Luis Severino is slowly coming back from a shoulder injury, giving the impression that the Yankees will, if all goes according to plan, have a least one good starting pitcher when the ALDS rolls around. But with Germán, Paxton, and Tanaka behind him, and their relief pitchers posting a collective 4.08 FIP (3.95 ERA), it’s a safe bet that the braintrust in the Bronx is weighing the viability of bullpen games in October.

Pick: Baltimore +1.5 (+150).
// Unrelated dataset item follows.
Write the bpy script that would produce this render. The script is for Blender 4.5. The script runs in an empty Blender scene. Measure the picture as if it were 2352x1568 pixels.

Low confidence.

Seattle @ Detroit

Yusei Kikuchi has the worst FIP of any qualified pitcher, at 5.88, and the fourth-worst ERA, at 5.34. He was an exciting acquisition for Seattle this offseason, coming over from Japan, but he has yet to produce results anywhere close to what the Mariners or anyone else expected.

One of the biggest problems for Kikuchi has been home runs. He’s allowed 29 of them—tied for the second-most in baseball. And while Cy Young favorite Justin Verlander has allowed the same number, Verlander has struck out 217 batters to Kikuchi’s meager 92. Kikuchi’s strikeout rate (16.9%) is in the 12th percentile of Statcast’s sample, and he’s not exactly inducing weak contact, with an xwOBA in the poorest quartile.

Tonight, Kikuchi faces the Tigers, with the second-lowest home run total in the league. But the wind’s blowing out at Comerica Park, and the last time Kikuchi faced Detroit, he managed to allow two of their 108 season-to-date home runs.

Not what the Mariners would like to see.

Pick: Over 9 (+105). Low confidence.

Boston @ Cleveland

For all of the problems in Boston this season, and despite his own 4.41 ERA, Chirs Sale has managed a 3.35 FIP. It’s his worst since 2016, and the second-worst of his career, but it’s still 13th among qualified pitchers.

It’s not unusual for Sale, or anybody, to underperform their FIP. Over his career, Sale’s FIP outpaces his ERA by 0.12. But that gap is a long way from the 1.06 he’s dealing with this year.

Sale’s average exit velocity is up this season to its highest in the Statcast era, and his .213 XBA isn’t too different from the actual average opponents have managed against him, a .220 mark. Instead, it seems timing is Sale’s issue, with his 67.3% LOB rate over one thousand basis points worse than his career average of 77.5%.

Chris Sale is having a bad year. He’s still Chris Sale, though.

Pick: Under 8 (-115). Low confidence.